◆ Given exercise
Give back, unchanged, the line with "Continue the Blender Python script for this scene: part 2, from", the line with "return 0.7 *", and every line between them, and no other line.

◆ Given data

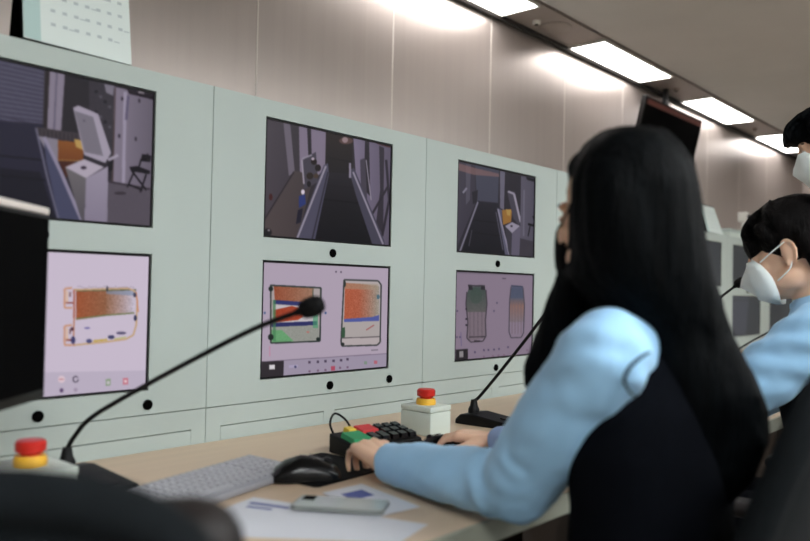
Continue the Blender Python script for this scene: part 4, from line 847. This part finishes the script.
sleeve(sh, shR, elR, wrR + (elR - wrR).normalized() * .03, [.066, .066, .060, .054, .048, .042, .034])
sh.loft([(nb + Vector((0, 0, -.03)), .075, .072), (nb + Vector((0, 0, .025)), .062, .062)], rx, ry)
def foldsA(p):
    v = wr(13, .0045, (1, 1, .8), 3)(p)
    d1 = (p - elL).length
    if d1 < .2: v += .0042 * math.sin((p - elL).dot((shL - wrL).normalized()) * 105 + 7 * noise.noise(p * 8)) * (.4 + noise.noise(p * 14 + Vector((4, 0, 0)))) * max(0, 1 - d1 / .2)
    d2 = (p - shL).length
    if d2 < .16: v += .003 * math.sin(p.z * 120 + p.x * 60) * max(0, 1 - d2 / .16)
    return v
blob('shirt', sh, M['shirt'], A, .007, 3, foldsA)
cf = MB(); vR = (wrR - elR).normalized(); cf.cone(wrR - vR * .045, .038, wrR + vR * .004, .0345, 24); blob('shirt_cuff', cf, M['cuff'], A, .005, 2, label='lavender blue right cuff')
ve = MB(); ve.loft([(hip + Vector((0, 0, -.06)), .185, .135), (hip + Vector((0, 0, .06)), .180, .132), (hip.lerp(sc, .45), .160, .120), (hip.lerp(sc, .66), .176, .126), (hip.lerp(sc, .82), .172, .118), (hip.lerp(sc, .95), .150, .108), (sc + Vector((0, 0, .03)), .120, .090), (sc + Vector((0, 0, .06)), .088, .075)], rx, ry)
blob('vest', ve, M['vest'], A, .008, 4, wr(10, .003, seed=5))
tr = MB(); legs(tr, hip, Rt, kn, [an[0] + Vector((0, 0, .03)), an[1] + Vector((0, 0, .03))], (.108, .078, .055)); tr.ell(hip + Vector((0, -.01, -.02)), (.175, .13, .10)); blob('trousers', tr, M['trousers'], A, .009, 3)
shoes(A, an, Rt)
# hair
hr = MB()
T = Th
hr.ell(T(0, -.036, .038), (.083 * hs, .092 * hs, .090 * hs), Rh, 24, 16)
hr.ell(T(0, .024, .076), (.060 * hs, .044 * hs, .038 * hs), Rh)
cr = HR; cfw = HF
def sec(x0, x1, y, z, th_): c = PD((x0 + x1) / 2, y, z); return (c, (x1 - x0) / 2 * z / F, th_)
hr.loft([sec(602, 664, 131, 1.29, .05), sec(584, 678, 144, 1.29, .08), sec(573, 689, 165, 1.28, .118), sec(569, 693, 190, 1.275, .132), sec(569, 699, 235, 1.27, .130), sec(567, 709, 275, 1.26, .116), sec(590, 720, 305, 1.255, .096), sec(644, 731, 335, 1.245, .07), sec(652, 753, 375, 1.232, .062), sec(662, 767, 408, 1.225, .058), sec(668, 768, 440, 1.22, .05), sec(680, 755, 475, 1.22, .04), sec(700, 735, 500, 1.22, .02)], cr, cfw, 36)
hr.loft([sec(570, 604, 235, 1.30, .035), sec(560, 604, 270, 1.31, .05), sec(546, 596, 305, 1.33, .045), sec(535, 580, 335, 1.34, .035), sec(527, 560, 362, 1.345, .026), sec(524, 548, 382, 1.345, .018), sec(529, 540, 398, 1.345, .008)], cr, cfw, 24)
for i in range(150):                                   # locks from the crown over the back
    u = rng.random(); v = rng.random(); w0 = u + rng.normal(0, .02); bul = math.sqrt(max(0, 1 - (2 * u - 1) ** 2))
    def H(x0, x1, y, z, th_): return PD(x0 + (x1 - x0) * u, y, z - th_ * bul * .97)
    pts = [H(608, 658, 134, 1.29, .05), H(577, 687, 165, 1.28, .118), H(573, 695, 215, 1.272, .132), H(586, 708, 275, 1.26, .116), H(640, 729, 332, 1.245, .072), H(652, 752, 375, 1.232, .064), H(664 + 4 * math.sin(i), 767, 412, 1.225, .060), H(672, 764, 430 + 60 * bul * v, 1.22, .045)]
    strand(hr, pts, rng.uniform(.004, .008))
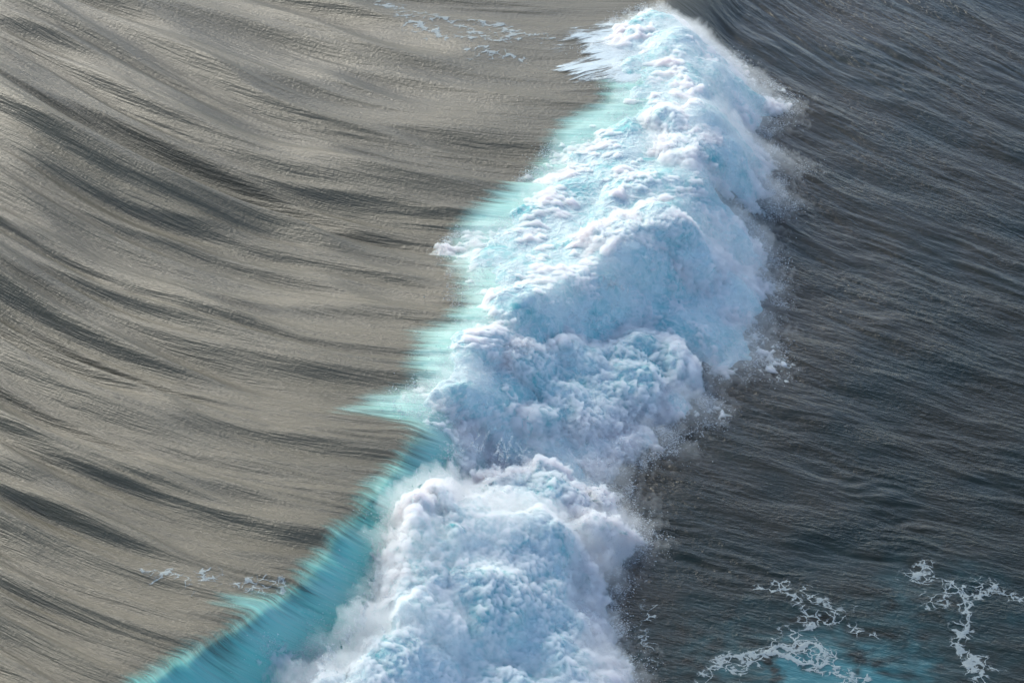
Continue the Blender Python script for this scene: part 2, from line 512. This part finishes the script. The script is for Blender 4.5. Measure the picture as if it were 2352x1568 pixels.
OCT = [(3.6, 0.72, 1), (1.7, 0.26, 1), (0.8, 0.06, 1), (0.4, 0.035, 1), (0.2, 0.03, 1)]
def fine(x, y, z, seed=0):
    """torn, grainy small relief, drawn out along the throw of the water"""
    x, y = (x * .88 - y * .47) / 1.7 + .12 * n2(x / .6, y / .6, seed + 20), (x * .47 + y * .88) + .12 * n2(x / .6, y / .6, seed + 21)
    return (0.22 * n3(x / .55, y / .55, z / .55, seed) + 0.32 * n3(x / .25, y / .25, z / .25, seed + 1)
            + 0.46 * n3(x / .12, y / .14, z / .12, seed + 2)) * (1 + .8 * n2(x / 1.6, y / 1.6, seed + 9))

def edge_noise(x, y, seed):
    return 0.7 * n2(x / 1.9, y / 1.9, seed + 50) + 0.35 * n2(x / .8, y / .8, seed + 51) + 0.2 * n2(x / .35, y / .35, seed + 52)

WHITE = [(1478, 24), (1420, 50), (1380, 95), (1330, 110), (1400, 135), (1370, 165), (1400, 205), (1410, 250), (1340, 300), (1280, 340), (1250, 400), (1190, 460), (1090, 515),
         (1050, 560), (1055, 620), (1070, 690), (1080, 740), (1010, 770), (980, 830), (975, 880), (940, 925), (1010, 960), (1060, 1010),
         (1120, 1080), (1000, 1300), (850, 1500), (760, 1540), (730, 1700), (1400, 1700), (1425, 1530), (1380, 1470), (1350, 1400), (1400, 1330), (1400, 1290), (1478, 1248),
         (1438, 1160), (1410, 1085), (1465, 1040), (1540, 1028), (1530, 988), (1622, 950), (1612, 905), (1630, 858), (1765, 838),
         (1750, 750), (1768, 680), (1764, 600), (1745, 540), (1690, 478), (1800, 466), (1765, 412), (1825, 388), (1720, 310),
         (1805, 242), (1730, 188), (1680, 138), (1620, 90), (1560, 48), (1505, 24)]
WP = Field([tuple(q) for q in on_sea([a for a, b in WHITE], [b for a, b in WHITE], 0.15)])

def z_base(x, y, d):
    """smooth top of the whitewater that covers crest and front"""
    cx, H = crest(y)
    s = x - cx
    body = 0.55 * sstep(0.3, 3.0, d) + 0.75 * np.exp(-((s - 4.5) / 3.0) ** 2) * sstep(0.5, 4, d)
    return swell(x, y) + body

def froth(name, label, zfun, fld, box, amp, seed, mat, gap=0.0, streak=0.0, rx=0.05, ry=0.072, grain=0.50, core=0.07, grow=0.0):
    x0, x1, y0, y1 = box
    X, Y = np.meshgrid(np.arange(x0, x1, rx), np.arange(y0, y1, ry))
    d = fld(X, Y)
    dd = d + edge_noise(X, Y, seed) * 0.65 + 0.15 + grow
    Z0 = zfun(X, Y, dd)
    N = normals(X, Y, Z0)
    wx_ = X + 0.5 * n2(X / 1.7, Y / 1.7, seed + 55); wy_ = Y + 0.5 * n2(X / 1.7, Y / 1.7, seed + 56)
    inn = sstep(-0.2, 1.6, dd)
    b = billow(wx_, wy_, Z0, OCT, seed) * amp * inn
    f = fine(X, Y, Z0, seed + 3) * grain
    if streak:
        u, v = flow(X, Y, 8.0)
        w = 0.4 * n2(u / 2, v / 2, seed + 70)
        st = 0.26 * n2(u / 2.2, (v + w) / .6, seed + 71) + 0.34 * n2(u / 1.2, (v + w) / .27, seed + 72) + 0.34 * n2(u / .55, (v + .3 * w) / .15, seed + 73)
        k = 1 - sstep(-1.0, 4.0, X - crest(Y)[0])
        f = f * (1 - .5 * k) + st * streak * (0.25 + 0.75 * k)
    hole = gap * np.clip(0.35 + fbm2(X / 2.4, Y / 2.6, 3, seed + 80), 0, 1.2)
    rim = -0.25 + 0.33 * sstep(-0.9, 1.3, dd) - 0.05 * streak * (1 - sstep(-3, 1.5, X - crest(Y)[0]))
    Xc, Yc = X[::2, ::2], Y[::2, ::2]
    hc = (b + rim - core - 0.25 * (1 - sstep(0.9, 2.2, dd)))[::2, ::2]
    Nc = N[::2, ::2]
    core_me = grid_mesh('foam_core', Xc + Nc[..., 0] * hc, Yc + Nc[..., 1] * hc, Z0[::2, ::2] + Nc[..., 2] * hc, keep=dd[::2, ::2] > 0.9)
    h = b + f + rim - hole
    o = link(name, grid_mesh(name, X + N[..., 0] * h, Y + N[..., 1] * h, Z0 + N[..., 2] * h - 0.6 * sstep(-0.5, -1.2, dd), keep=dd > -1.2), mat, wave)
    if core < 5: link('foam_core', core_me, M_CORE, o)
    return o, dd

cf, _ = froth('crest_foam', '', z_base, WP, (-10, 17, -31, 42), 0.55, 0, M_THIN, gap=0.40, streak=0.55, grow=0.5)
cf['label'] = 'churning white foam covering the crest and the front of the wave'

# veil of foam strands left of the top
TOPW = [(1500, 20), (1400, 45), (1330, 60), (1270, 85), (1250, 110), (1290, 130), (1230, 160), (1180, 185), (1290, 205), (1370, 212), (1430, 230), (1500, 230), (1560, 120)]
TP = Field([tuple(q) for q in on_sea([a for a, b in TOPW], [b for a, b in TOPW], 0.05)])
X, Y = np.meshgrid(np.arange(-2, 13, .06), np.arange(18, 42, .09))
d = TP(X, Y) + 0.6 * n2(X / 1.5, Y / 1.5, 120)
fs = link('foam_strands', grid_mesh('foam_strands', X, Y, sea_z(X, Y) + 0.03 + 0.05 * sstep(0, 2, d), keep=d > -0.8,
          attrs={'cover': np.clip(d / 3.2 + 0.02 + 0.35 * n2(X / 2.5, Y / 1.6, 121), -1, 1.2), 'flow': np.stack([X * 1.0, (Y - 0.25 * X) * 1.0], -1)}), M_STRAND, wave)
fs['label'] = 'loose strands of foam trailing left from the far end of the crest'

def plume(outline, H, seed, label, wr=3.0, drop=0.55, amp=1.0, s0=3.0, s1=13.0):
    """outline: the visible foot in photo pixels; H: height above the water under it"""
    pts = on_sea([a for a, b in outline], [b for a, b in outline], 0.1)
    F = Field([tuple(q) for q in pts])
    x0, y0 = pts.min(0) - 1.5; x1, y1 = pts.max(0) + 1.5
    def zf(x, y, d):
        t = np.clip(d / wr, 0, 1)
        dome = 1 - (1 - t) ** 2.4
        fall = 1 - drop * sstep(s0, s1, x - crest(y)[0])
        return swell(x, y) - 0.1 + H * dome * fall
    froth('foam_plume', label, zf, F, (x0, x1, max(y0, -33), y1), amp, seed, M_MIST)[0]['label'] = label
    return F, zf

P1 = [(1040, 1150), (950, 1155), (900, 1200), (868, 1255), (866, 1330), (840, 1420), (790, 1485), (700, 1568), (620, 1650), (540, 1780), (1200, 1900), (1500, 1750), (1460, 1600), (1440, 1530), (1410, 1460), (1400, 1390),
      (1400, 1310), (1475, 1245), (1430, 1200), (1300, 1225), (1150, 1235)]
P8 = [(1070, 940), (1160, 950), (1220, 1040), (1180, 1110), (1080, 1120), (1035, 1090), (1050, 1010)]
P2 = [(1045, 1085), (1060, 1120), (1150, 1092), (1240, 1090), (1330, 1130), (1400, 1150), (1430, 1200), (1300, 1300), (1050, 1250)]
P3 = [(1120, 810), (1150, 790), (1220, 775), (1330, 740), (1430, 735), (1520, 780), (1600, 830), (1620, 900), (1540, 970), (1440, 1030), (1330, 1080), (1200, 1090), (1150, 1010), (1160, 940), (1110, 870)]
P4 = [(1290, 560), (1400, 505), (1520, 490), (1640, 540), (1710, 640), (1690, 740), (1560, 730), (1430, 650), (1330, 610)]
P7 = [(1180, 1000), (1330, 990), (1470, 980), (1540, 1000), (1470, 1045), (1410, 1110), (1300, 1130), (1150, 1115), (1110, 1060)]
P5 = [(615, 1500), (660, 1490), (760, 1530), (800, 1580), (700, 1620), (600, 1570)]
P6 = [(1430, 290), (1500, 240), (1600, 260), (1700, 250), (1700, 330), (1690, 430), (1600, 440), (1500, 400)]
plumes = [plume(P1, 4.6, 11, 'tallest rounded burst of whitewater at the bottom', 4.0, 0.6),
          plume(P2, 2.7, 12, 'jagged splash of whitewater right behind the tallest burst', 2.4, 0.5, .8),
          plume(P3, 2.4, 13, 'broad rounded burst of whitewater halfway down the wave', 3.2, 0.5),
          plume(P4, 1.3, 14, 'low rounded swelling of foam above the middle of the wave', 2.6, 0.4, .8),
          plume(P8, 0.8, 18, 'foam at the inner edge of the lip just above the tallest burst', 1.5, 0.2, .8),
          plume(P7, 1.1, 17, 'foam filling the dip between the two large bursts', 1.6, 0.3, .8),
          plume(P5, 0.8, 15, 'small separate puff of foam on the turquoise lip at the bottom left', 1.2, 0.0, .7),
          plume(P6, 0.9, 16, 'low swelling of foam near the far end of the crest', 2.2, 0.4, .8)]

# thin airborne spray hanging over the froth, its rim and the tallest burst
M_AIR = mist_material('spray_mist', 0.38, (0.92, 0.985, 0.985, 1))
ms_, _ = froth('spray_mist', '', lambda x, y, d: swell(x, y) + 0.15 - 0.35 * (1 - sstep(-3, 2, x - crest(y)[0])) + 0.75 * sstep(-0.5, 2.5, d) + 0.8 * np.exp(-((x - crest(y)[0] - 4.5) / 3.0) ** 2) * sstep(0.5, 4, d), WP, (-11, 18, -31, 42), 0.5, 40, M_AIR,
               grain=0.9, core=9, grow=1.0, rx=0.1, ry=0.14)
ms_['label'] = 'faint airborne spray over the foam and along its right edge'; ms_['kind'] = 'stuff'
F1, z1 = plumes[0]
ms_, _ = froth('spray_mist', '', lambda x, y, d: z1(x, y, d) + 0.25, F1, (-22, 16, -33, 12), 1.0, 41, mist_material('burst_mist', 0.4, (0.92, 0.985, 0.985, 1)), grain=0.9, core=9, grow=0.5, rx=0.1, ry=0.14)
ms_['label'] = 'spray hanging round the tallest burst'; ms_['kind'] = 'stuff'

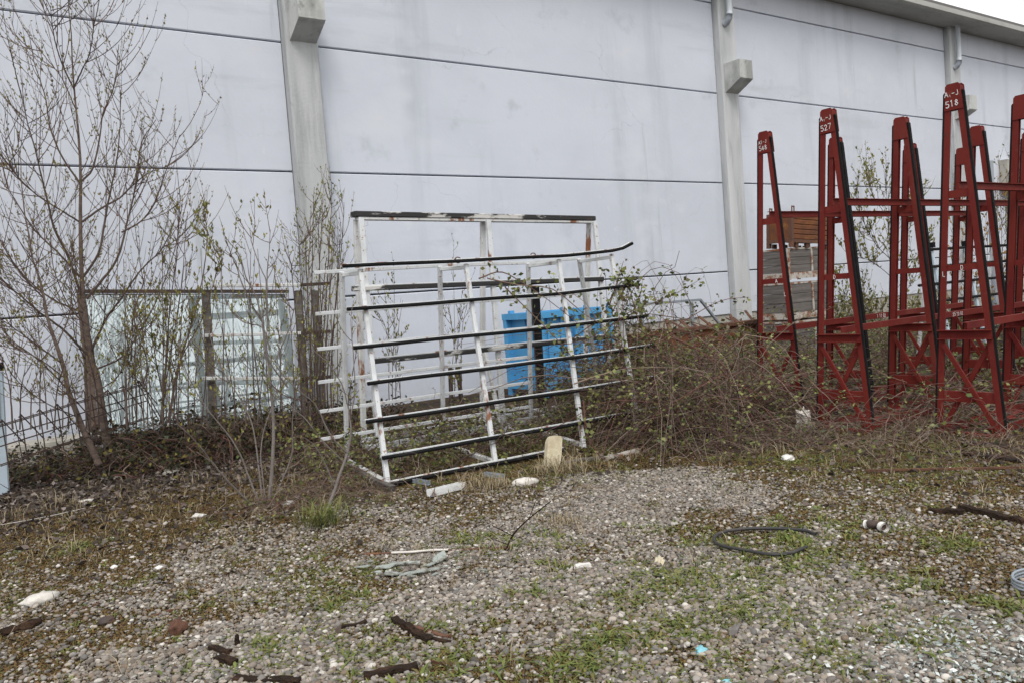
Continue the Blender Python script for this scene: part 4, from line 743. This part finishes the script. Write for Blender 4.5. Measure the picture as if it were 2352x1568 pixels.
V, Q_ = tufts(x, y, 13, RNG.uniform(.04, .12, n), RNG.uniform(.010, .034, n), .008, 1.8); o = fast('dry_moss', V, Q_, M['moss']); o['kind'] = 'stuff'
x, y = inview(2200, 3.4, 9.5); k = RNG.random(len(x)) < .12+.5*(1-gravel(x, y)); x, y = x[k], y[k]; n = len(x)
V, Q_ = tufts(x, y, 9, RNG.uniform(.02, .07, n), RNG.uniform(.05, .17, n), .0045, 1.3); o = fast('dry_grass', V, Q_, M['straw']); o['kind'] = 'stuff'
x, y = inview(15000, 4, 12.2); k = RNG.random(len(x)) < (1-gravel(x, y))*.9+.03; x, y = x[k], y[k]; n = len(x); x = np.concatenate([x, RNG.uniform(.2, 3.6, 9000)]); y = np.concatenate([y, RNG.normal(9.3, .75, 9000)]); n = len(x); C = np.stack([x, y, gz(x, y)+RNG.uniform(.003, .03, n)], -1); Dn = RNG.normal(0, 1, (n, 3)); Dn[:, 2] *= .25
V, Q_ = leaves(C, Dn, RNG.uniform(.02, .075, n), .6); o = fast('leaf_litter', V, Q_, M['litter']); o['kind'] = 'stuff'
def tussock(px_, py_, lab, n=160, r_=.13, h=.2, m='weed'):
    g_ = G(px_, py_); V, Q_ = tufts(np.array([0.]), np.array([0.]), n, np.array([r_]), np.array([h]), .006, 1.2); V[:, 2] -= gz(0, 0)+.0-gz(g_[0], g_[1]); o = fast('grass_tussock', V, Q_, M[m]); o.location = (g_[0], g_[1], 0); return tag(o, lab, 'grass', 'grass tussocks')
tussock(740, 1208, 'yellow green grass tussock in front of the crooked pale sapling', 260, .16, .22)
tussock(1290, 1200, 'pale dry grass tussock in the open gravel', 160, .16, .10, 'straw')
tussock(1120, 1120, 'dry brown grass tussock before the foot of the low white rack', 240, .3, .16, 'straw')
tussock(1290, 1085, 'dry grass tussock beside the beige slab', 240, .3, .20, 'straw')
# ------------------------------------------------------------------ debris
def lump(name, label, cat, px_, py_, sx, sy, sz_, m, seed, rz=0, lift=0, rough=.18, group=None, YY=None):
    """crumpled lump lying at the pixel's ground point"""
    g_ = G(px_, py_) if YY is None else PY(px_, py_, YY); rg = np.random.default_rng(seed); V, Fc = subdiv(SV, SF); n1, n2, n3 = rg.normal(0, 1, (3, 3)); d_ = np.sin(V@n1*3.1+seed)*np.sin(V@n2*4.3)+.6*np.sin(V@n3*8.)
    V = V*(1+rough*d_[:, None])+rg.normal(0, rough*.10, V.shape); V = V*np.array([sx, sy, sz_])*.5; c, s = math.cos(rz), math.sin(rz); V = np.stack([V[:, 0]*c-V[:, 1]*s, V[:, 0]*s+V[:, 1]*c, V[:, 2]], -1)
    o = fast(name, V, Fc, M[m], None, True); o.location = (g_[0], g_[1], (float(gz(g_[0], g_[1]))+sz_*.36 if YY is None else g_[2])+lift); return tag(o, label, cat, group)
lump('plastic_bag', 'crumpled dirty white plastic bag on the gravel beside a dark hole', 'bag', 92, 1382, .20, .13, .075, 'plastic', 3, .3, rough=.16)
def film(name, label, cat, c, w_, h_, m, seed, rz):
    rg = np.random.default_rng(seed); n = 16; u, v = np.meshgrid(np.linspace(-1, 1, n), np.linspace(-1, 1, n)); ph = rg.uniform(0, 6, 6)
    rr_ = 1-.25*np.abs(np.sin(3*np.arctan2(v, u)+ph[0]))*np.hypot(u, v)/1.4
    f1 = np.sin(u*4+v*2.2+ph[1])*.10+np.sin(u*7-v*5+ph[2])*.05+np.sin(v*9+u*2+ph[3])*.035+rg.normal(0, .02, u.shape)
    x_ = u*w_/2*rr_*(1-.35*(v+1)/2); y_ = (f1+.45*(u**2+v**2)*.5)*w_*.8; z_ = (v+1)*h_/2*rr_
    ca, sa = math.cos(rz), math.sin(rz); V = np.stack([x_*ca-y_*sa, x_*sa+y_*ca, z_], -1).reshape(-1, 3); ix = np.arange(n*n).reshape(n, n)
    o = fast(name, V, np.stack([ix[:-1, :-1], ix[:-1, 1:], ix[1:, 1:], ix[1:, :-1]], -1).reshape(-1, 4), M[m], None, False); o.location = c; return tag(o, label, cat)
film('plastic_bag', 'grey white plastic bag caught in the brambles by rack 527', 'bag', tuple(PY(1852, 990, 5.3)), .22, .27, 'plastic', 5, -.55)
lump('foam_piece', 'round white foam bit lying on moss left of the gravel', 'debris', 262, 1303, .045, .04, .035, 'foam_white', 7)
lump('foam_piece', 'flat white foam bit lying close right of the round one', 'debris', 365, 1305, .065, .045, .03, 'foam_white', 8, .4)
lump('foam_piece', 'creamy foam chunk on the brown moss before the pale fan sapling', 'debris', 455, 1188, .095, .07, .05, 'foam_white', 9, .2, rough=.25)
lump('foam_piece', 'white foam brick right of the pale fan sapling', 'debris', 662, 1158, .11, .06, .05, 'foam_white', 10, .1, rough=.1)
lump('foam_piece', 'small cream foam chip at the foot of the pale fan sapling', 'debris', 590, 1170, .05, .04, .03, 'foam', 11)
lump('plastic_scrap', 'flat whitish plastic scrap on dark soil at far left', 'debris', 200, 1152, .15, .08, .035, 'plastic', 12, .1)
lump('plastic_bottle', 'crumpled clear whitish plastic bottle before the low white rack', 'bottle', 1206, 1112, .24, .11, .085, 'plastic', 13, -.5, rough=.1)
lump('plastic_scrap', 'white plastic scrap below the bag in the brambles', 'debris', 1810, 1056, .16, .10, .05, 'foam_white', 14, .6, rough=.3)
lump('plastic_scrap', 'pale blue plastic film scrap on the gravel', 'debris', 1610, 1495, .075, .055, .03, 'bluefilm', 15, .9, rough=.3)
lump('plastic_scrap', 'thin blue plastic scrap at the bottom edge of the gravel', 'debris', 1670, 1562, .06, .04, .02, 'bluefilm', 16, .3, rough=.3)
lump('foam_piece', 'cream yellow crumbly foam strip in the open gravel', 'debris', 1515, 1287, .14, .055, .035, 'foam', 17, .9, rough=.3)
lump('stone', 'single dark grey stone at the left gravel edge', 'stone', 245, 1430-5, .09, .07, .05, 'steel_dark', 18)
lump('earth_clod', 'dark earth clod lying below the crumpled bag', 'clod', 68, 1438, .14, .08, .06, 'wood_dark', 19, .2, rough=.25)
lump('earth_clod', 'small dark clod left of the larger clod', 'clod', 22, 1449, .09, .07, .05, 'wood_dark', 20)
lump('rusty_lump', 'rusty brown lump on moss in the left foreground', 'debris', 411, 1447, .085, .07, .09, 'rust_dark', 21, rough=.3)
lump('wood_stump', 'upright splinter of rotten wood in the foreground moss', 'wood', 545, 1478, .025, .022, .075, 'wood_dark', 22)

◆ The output
Continue the Blender Python script for this scene: part 2, from line 512. This part finishes the script. The script is for Blender 4.5. Measure the picture as if it were 2352x1568 pixels.
OCT = [(3.6, 0.72, 1), (1.7, 0.26, 1), (0.8, 0.06, 1), (0.4, 0.035, 1), (0.2, 0.03, 1)]
def fine(x, y, z, seed=0):
    """torn, grainy small relief, drawn out along the throw of the water"""
    x, y = (x * .88 - y * .47) / 1.7 + .12 * n2(x / .6, y / .6, seed + 20), (x * .47 + y * .88) + .12 * n2(x / .6, y / .6, seed + 21)
    return (0.22 * n3(x / .55, y / .55, z / .55, seed) + 0.32 * n3(x / .25, y / .25, z / .25, seed + 1)
            + 0.46 * n3(x / .12, y / .14, z / .12, seed + 2)) * (1 + .8 * n2(x / 1.6, y / 1.6, seed + 9))

def edge_noise(x, y, seed):
    return 0.7 * n2(x / 1.9, y / 1.9, seed + 50) + 0.35 * n2(x / .8, y / .8, seed + 51) + 0.2 * n2(x / .35, y / .35, seed + 52)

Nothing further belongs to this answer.